The New Weapon of Mass

The New Weapon of Mass

But it was already too late when Egypt shut down the internet.
The regime was taken by surprise.
Twevolution organized the streets before the switch was thrown.
There was a time when power came as a chariot. There was time when power came as a nuclear device. In my life time it came as stealth bombers, napalm and drones. Could it be that in the generation now following me that power comes as … the internet?

The twevolution sweeping Arabia which as I’ve written actually first matured further south is succeeding because of the masterful manipulation of information by revolutionaries who are willing to sacrifice themselves to affect significant change, which so far means booting out the dictator.

Read the fascinating blog I posted Tuesday about the software developed in Kenya that is the foundation of the information manipulation in the current twevolution.

Armaments were insignificant in the outcome of the Tunisian and Egyptian twevolution. The regimes were changed with really very little loss of lives and little destruction of property. How’s this possible?

In both cases, because the trustees of the armaments — the soldiers — who absolutely could have caused a huge loss of life and lots of destruction refused to shoot. When challenged by the unarmed masses in such numbers, they backed down.

This didn’t happen in 1956 in Hungary, or the “Czech Spring” of 1968, or 1989 in Tianamen Square.

Were the protesters then less committed? Were their ideas less compelling?

No, there just weren’t enough of them, and the growth in their support happened too slowly. The regimes in power were capable of faster reactions than the protesters. Regime weapons appeared on the scene faster than the people.

Today, that’s not the case. The crowds appear out of nowhere, it seems, although actually they are carefully organized through the internet and mobile phones. By the time they appear, they have virtually won the battle. They outperform at the starting line.

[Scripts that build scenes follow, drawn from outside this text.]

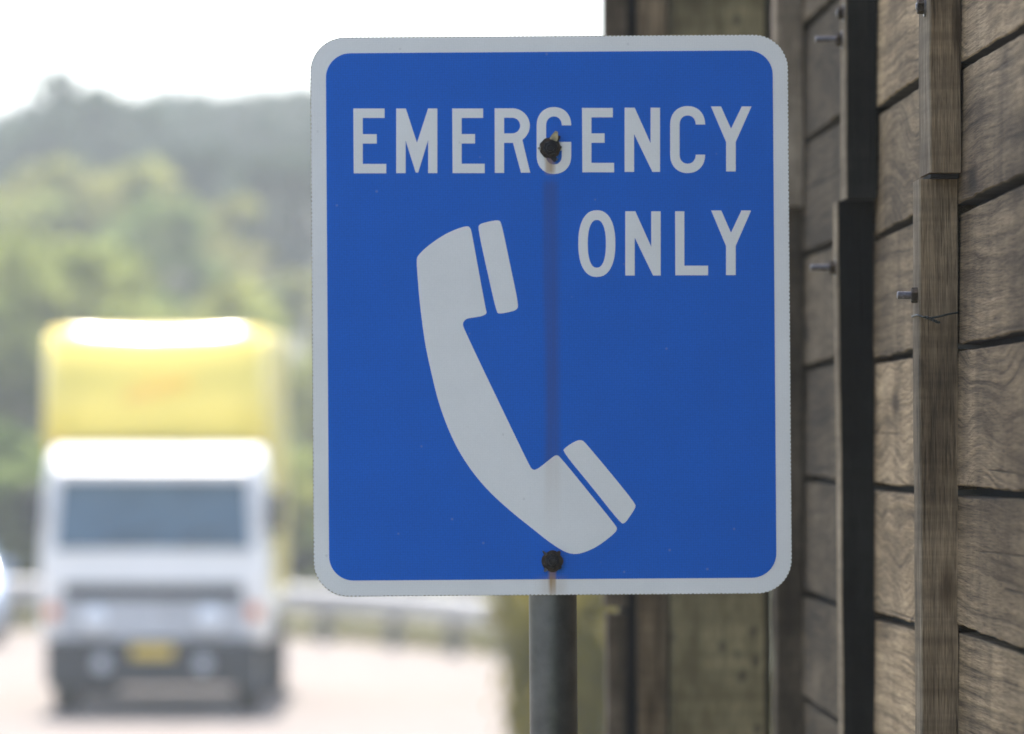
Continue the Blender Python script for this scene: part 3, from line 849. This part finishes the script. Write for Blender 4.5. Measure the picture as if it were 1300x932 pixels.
def sheet(pts, thick, n):
    """thin solid panel from a quad (4 points), subdivided not at all"""
    bm = bmesh.new(); pts = [Vector(p) for p in pts]; nn = Vector(n) * thick
    A = [bm.verts.new(p + nn) for p in pts]; B = [bm.verts.new(p - nn * 0.5) for p in pts]
    bm.faces.new(A); bm.faces.new(list(reversed(B)))
    for k in range(len(pts)): bm.faces.new((A[k], B[k], B[(k + 1) % len(pts)], A[(k + 1) % len(pts)]))
    return bm
nf = Vector((0, -0.977, 0.214))
ws = sheet([(-0.96, 0.005, 1.64), (0.96, 0.005, 1.64), (0.91, 0.14, 2.32), (0.0, 0.125, 2.33), (-0.91, 0.14, 2.32)], 0.045, nf)
wso = obj('windscreen', ws, M['glass'], truck)
for sx in (-0.45, 0.25):
    obj('wiper', tube([(sx, -0.075, 1.70), (sx + 0.2, -0.055, 1.78), (sx + 0.52, -0.05, 1.82)], 0.012, 6), M['plastic'], truck)
# dashboard shapes show through as the paler seats: steering wheel and driver's seat tops are hidden by the glass
vis = bmesh.new()
add_prism(vis, [(0.10, 2.32), (-0.055, 2.335), (-0.045, 2.425), (0.02, 2.45), (0.19, 2.46), (0.17, 2.34)], lambda a, b, d: Vector((d, a, b)), -0.94, 0.94)
obj('sun_visor', vis, M['cab_white'], truck)
# front panel seam, grille strip, bumper
gr = bmesh.new()
add_box(gr, -0.88, 0.88, -0.065, 0.03, 1.15, 1.30, 0.012)
gro = obj('grille', gr, M['plastic'], truck)
sl = bmesh.new()
for k in range(3): add_box(sl, -0.84, 0.84, -0.075, -0.060, 1.175 + k * 0.042, 1.188 + k * 0.042)
obj('grille_bar', sl, M['chassis'], gro)
bp_ = bmesh.new()
add_box(bp_, -0.93, 0.93, -0.075, 0.05, 0.76, 1.14, 0.02)
obj('headlamp_panel', bp_, M['bumper_grey'], truck)
for sx in (-0.56, 0.56):
    hl = lathe([(0.0, 0.125), (0.02, 0.125), (0.045, 0.115), (0.058, 0.08), (0.062, 0.0001)], (sx, -0.07, 0.965), (0, -1, 0), 28)
    h = obj('headlight', hl, M['lens'], truck, smooth=True)
    hb = bmesh.new(); add_lathe(hb, [(0.0, 0.15), (0.03, 0.15), (0.03, 0.128), (0.0, 0.128)], (sx, -0.074, 0.965), (0, -1, 0), 28, cap=False)
    obj('bezel', hb, M['rim'], h)
for sx in (-0.99, 0.99):
    obj('indicator', box(sx - 0.07, sx + 0.07, -0.06, 0.06, 0.96, 1.10, 0.02), M['amber'], truck)
bb = bmesh.new()
add_box(bb, -1.05, 1.05, -0.14, 0.12, 0.29, 0.745, 0.04, 3)
obj('bumper', bb, M['plastic'], truck)
obj('number_plate', box(-0.21, 0.21, -0.158, -0.143, 0.575, 0.705, 0.004, 1), M['plate_yellow'], truck)
obj('fog_light', lathe([(0, 0.085), (0.03, 0.08), (0.042, 0.0001)], (0.50, -0.142, 0.52), (0, -1, 0), 20), M['bumper_grey'], truck)
obj('fog_light', lathe([(0, 0.085), (0.03, 0.08), (0.042, 0.0001)], (-0.50, -0.142, 0.52), (0, -1, 0), 20), M['bumper_grey'], truck)
for s in (-1, 1):
    x = s * W
    d = box(min(x, x + s * 0.014), max(x, x + s * 0.014), 0.32, 1.45, 0.85, 2.32, 0.006, 1)
    for v in d.verts: v.co.x *= 1.0 - 0.06 * sm(1.6, 2.66, v.co.z)
    do = obj('door', d, M['cab_white'], truck)
    g = box(min(x, x + s * 0.022), max(x, x + s * 0.022), 0.42, 1.35, 1.68, 2.24, 0.006, 1)
    for v in g.verts: v.co.x *= 1.0 - 0.06 * sm(1.6, 2.66, v.co.z)
    obj('side_window', g, M['glass'], do)
    obj('handle', box(min(x + s * 0.014, x + s * 0.045), max(x + s * 0.014, x + s * 0.045), 1.2, 1.38, 1.50, 1.54, 0.006, 1), M['plastic'], do)
    mr = bmesh.new()
    add_box(mr, s * 1.19 - 0.085, s * 1.19 + 0.085, 0.02, 0.09, 1.82, 2.20, 0.025, 2)
    mo = obj('mirror', mr, M['plastic'], truck)
    obj('mirror_arm', tube([(s * 1.03, 0.2, 2.26), (s * 1.17, 0.08, 2.22), (s * 1.17, 0.08, 1.78), (s * 1.06, 0.15, 1.62)], 0.014, 8), M['plastic'], mo)
# cargo box with a rounded nose over the cab
BW, BY0, BY1, BZ0, BZ1 = 1.12, 1.20, 6.4, 0.98, 3.85
def boxsec(y, sx, zt, zb, r, n=7):
    out = []
    hx = BW * sx
    for cx, cz, a0 in ((hx - r, zt - r, 0), (-hx + r, zt - r, 90)):
        for k in range(n + 1):
            a = R(a0 + 90 * k / n); out.append((cx + r * math.cos(a), y, cz + r * math.sin(a)))
    out += [(-hx, y, zb), (hx, y, zb)]
    return out
nose = bmesh.new()
NP = [2.68, 2.71, 2.76, 2.84, 2.95, 3.1, 3.22, 3.32, 3.41, 3.49, 3.56, 3.62, 3.68, 3.74, 3.79, 3.835, 3.875, 3.905, 3.93]
def nose_slope(z):
    pts = [(2.6, 0.0), (3.0, 0.0), (3.38, 26.0), (3.72, 34.0), (3.84, 53.0), (3.935, 80.0)]
    for (a0, v0), (a1, v1) in zip(pts, pts[1:]):
        if z <= a1: return v0 + (v1 - v0) * (z - a0) / (a1 - a0)
    return 80.0
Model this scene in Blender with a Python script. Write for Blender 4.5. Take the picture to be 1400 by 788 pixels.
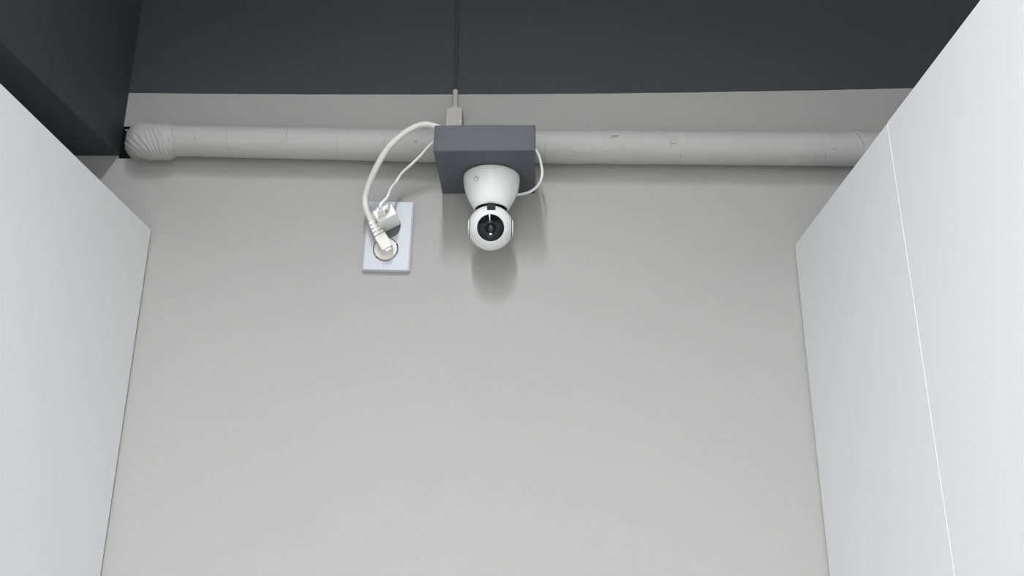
import bpy, bmesh, math, random
from mathutils import Vector, Matrix, noise
random.seed(7)
for o in list(bpy.data.objects): bpy.data.objects.remove(o)
S = bpy.context.scene
COL = S.collection

# ---------------------------------------------------------------- camera
# eye at the origin (1.6 m above the floor), wall in view 1.25 m ahead (+Y)
rt = Vector((0.99985, 0.016733, 0.004469)); up = Vector((0.001218, -0.32529, 0.945613)); fw = Vector((-0.017276, 0.945466, 0.325262))
cd = bpy.data.cameras.new('camera'); cam = bpy.data.objects.new('camera', cd); COL.objects.link(cam)
cd.sensor_fit = 'HORIZONTAL'; cd.sensor_width = 36.0; cd.lens = 1224.33 * 36 / 1400
cd.clip_start = 0.01
cam.matrix_world = Matrix(((rt.x, up.x, -fw.x, 0), (rt.y, up.y, -fw.y, 0), (rt.z, up.z, -fw.z, 0), (0, 0, 0, 1)))
S.camera = cam
# ---------------------------------------------------------------- world, exposure
w = bpy.data.worlds.new('world'); S.world = w; w.use_nodes = True
w.node_tree.nodes['Background'].inputs[0].default_value = (0.9, 0.95, 1, 1)
w.node_tree.nodes['Background'].inputs[1].default_value = 0.05
vs = S.view_settings
vs.view_transform = 'Standard'; vs.look = 'None'; vs.gamma = 1; vs.use_curve_mapping = False
vs.exposure = -0.17
# ---------------------------------------------------------------- lamps (under the ceiling fixtures built below)
LAMPS = [  # x, y0, y1, z, power, spread
    (-0.14, -1.45, 0.10, 1.50, 72.0, 139),
    (-0.14, -3.45, -1.49, 1.50, 142.0, 156),
]
LW = 0.09
for (x, y0, y1, z, p, spread) in LAMPS:
    ld = bpy.data.lights.new('fixture_lamp', 'AREA'); ld.shape = 'RECTANGLE'
    ld.size = LW; ld.size_y = y1 - y0; ld.energy = p; ld.color = (0.97, 0.985, 1.0)
    ld.spread = math.radians(spread)
    lo = bpy.data.objects.new('fixture_lamp', ld); COL.objects.link(lo); lo.location = (x, (y0 + y1) / 2, z - 0.004)

# ---------------------------------------------------------------- materials
def mat(name, rgb, rough=0.5, bump=0.0, bscale=200, spec=0.5, metal=0.0, vary=0.0, vscale=5, emit=None, coat=0.0):
    m = bpy.data.materials.new(name); m.use_nodes = True
    nt = m.node_tree; b = nt.nodes['Principled BSDF']
    b.inputs['Base Color'].default_value = (*rgb, 1); b.inputs['Roughness'].default_value = rough
    b.inputs['Specular IOR Level'].default_value = spec; b.inputs['Metallic'].default_value = metal
    b.inputs['Coat Weight'].default_value = coat
    if emit:
        b.inputs['Emission Color'].default_value = (*emit[0], 1); b.inputs['Emission Strength'].default_value = emit[1]
    tc = nt.nodes.new('ShaderNodeTexCoord')
    if vary > 0:
        n = nt.nodes.new('ShaderNodeTexNoise'); n.inputs['Scale'].default_value = vscale; n.inputs['Detail'].default_value = 5
        nt.links.new(tc.outputs['Object'], n.inputs['Vector'])
        r = nt.nodes.new('ShaderNodeMapRange'); r.inputs['To Min'].default_value = 1 - vary; r.inputs['To Max'].default_value = 1 + vary
        nt.links.new(n.outputs['Fac'], r.inputs['Value'])
        mx = nt.nodes.new('ShaderNodeMix'); mx.data_type = 'RGBA'; mx.blend_type = 'MULTIPLY'; mx.inputs['Factor'].default_value = 1
        mx.inputs['A'].default_value = (*rgb, 1)
        nt.links.new(r.outputs[0], mx.inputs['B']); nt.links.new(mx.outputs['Result'], b.inputs['Base Color'])
    if bump > 0:
        n2 = nt.nodes.new('ShaderNodeTexNoise'); n2.inputs['Scale'].default_value = bscale; n2.inputs['Detail'].default_value = 4
        nt.links.new(tc.outputs['Object'], n2.inputs['Vector'])
        bp = nt.nodes.new('ShaderNodeBump'); bp.inputs['Strength'].default_value = bump; bp.inputs['Distance'].default_value = 0.001
        nt.links.new(n2.outputs['Fac'], bp.inputs['Height']); nt.links.new(bp.outputs['Normal'], b.inputs['Normal'])
    return m

GREY = (0.370, 0.3665, 0.360)
DARK = (0.051, 0.053, 0.060)
M_wall = mat('wall_paint', GREY, 0.7, 0.25, 260, 0.3)
M_dark = mat('charcoal_paint', DARK, 0.65, 0.3, 300, 0.3, vary=0.06, vscale=9)
M_pipe = mat('painted_pipe_wrap', (0.415, 0.413, 0.406), 0.6, 0.25, 160, 0.35, vary=0.04, vscale=14)
M_conduit = mat('painted_conduit', (0.43, 0.42, 0.41), 0.55, 0.2, 300, 0.35)
M_block = mat('slate_grey_paint', (0.088, 0.092, 0.108), 0.6, 0.35, 420, 0.35, vary=0.05, vscale=40)
M_white = mat('white_laminate', (0.785, 0.795, 0.797), 0.42, 0.05, 500, 0.4)
M_edge = mat('white_edge_band', (0.86, 0.865, 0.86), 0.4, 0, 1, 0.4)
M_plate = mat('outlet_plastic', (0.52, 0.54, 0.585), 0.3, 0.0, 1, 0.5)
M_cam = mat('gloss_white_plastic', (0.80, 0.80, 0.795), 0.24, 0.0, 1, 0.5)
M_plug = mat('off_white_plastic', (0.74, 0.725, 0.69), 0.45, 0.0, 1, 0.4)
M_charger = mat('charger_plastic', (0.85, 0.845, 0.83), 0.4, 0.0, 1, 0.4)
M_cable = mat('cable_pvc', (0.68, 0.675, 0.63), 0.5, 0.0, 1, 0.4)
M_usb = mat('white_cable_pvc', (0.82, 0.82, 0.81), 0.45, 0.0, 1, 0.4)
M_black = mat('black_plastic', (0.012, 0.012, 0.013), 0.5, 0.0, 1, 0.4)
M_ring = mat('matte_black_ring', (0.006, 0.006, 0.007), 0.45, 0.0, 1, 0.12)
M_gloss = mat('black_glass', (0.005, 0.005, 0.007), 0.05, 0.0, 1, 0.42)
M_lensring = mat('lens_ring', (0.022, 0.022, 0.026), 0.4, 0.0, 1, 0.3)
M_lens = mat('lens_glass', (0.006, 0.006, 0.016), 0.04, 0.0, 1, 0.8)
M_led = mat('status_led', (0.6, 0.65, 0.9), 0.3, emit=((0.55, 0.62, 1.0), 6.0))
M_blue = mat('window_blue_glow', (0.015, 0.014, 0.075), 0.15)  # blue glow below the LED, put into the window's base colour
M_logo = mat('grey_print', (0.42, 0.42, 0.42), 0.4)
M_socket = mat('socket_grey', (0.23, 0.23, 0.24), 0.5)
M_metal = mat('earth_clip', (0.45, 0.43, 0.40), 0.35, metal=1.0)
M_hole = mat('raw_hole', (0.010, 0.010, 0.011), 0.9)
M_floor = mat('floor_vinyl', (0.42, 0.413, 0.402), 0.4, 0.05, 60)
M_room = mat('room_paint', (0.85, 0.845, 0.83), 0.8)
M_lamp = mat('lamp_diffuser', (0.9, 0.9, 0.9), 0.5, emit=((0.97, 0.985, 1), 6.0))
M_fix = mat('fixture_metal', (0.03, 0.03, 0.033), 0.5)

def wall_two_tone():
    m = mat('two_tone_wall', GREY, 0.7, 0.25, 260, 0.3)
    nt = m.node_tree; b = nt.nodes['Principled BSDF']; L = nt.links
    def mth(op, a, c=None):
        n = nt.nodes.new('ShaderNodeMath'); n.operation = op
        for i, v in enumerate((a, c)):
            if v is None: continue
            if isinstance(v, (int, float)): n.inputs[i].default_value = v
            else: L.new(v, n.inputs[i])
        return n.outputs[0]
    tc = nt.nodes.new('ShaderNodeTexCoord'); sp = nt.nodes.new('ShaderNodeSeparateXYZ'); L.new(tc.outputs['Object'], sp.inputs[0])
    nz = nt.nodes.new('ShaderNodeTexNoise'); nz.inputs['Scale'].default_value = 35; nz.inputs['Detail'].default_value = 6
    L.new(tc.outputs['Object'], nz.inputs['Vector'])
    wob = mth('MULTIPLY', mth('SUBTRACT', nz.outputs['Fac'], 0.5), 0.0022)
    xx = mth('ADD', sp.outputs['X'], 0.05)
    line = mth('ADD', mth('MULTIPLY', mth('MULTIPLY', xx, xx), 0.017), 0.7570)
    d = mth('ADD', mth('SUBTRACT', sp.outputs['Z'], line), wob)
    isdark = mth('GREATER_THAN', d, 0.0)
    # highlight on the paint edge, painted as a thin broken lighter line
    edge_highlight = mth('MULTIPLY', mth('LESS_THAN', mth('ABSOLUTE', mth('ADD', d, 0.0005)), 0.0004), mth('GREATER_THAN', nz.outputs['Fac'], 0.50))
    # faint scuffs and roller mottling
    n3 = nt.nodes.new('ShaderNodeTexNoise'); n3.inputs['Scale'].default_value = 3.5; n3.inputs['Detail'].default_value = 6; n3.inputs['Roughness'].default_value = 0.6
    L.new(tc.outputs['Object'], n3.inputs['Vector'])
    mr = nt.nodes.new('ShaderNodeMapRange'); mr.inputs['To Min'].default_value = 0.965; mr.inputs['To Max'].default_value = 1.035
    L.new(n3.outputs['Fac'], mr.inputs['Value'])
    def mix(f, a, bb, bt='MIX'):
        n = nt.nodes.new('ShaderNodeMix'); n.data_type = 'RGBA'; n.blend_type = bt
        for k, v in (('Factor', f), ('A', a), ('B', bb)):
            if isinstance(v, tuple): n.inputs[k].default_value = v
            elif isinstance(v, (int, float)): n.inputs[k].default_value = v
            else: L.new(v, n.inputs[k])
        return n.outputs['Result']
    c = mix(isdark, (*GREY, 1), (*DARK, 1))
    c = mix(edge_highlight, c, (0.50, 0.495, 0.49, 1))
    c = mix(1.0, c, mr.outputs[0], 'MULTIPLY')
    L.new(c, b.inputs['Base Color'])
    return m
M_twotone = wall_two_tone()

# ---------------------------------------------------------------- helpers
def mark(o, label=None, cat=None, group=None, kind=None):
    for k, v in (('label', label), ('category', cat), ('group', group), ('kind', kind)):
        if v: o[k] = v
    return o
def thing(name, label, cat, loc, group=None):
    o = bpy.data.objects.new(name, None); COL.objects.link(o); o.location = loc
    o.empty_display_size = 0.02
    return mark(o, label, cat, group)
def wloc(o):
    v = Vector((0, 0, 0))
    while o: v = v + Vector(o.location); o = o.parent
    return v
def obj(name, bm, m, parent=None, smooth=True, angle=40, label=None):
    """bm is in world coordinates; the object's origin goes to its parent's origin"""
    if parent:
        bmesh.ops.translate(bm, verts=bm.verts, vec=-wloc(parent))
    bmesh.ops.recalc_face_normals(bm, faces=bm.faces)
    me = bpy.data.meshes.new(name); bm.to_mesh(me); bm.free()
    for mm in (m if isinstance(m, (list, tuple)) else [m]): me.materials.append(mm)
    o = bpy.data.objects.new(name, me); COL.objects.link(o)
    if parent: o.parent = parent
    if smooth:
        me.polygons.foreach_set('use_smooth', [True] * len(me.polygons))
        me.set_sharp_from_angle(angle=math.radians(angle))
        if len(me.polygons) < 400:                    # bevelled boxes: keep the big faces flat
            wn = o.modifiers.new('weighted_normal', 'WEIGHTED_NORMAL'); wn.weight = 100; wn.keep_sharp = True
    if label: o['label'] = label
    return o
def box(lo, hi, bev=0.0, seg=2, mx=None, bm=None):
    b = bmesh.new()
    lo, hi = Vector(lo), Vector(hi)
    bmesh.ops.create_cube(b, size=1)
    for v in b.verts:
        v.co = Vector(((lo[i] + hi[i]) / 2 + v.co[i] * (hi[i] - lo[i]) for i in range(3)))
    if bev > 0:
        bmesh.ops.bevel(b, geom=b.edges[:], offset=bev, segments=seg, profile=0.5, affect='EDGES')
    if mx: bmesh.ops.transform(b, matrix=mx, verts=b.verts)
    if bm is None: return b
    merge(bm, b); return bm
def merge(a, b):
    me = bpy.data.meshes.new('tmp'); b.to_mesh(me); b.free(); a.from_mesh(me); bpy.data.meshes.remove(me); return a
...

They look, from the beginning, like they are the winners.

That’s the key to mass protest. Defenseless, the only counter to hard weaponry is the sheer volume of numbers. And that’s what the IT savvy in this twevolutionary age can do.

In Libya the difference is that those fighting the people are mostly mercenaries being paid a king’s ransom. The protest has become a fight and it will likely get bloodier. But when it stops, the outcome will be the same as in Egypt and Tunisia.

You see, I believe that people are basically good. And that their inherent desires are communal and compassionate. And that when these inherent desires are repressed, they don’t just go away. They ferment and ultimately bubble out as an outburst.

As they have often in the past, but too often then crushed to smithereens. But not today, perhaps never again. The internet is the manifestation of hundreds of thousands, millions, of individual wills. Armies are made of people, and soldiers know when they’re outnumbered.

It doesn’t matter that they may outgun the defenseless. When soldiers know they are in the minority, they defer and defect.

The problem in the past has been the masses have been unable to organize effectively enough to manifest as the majority, even though they might have been.

The Nazis came to power by default, not political success. The apathy of the non-Jew Germans was cultivated by aggressive information manipulation as it existed then by the Nazis. The organizational immaturity of the Jewish populations and their sympathizers couldn’t confront the more mature organization of the Nazis. And this deficiency was reenforced by similiar inefficiencies and incapacities of greater Europe. The situation was ripe for evil to prevail.

It wouldn’t happen today, in today’s internet world, where the free and unfiltered flow of information reflects the basic good of the people faster than any organized regime can stunt it.

See why China tries to censure the internet? Even that is going to fail.

Now what comes next is as frighteningly unknown as it’s going to be exciting to behold.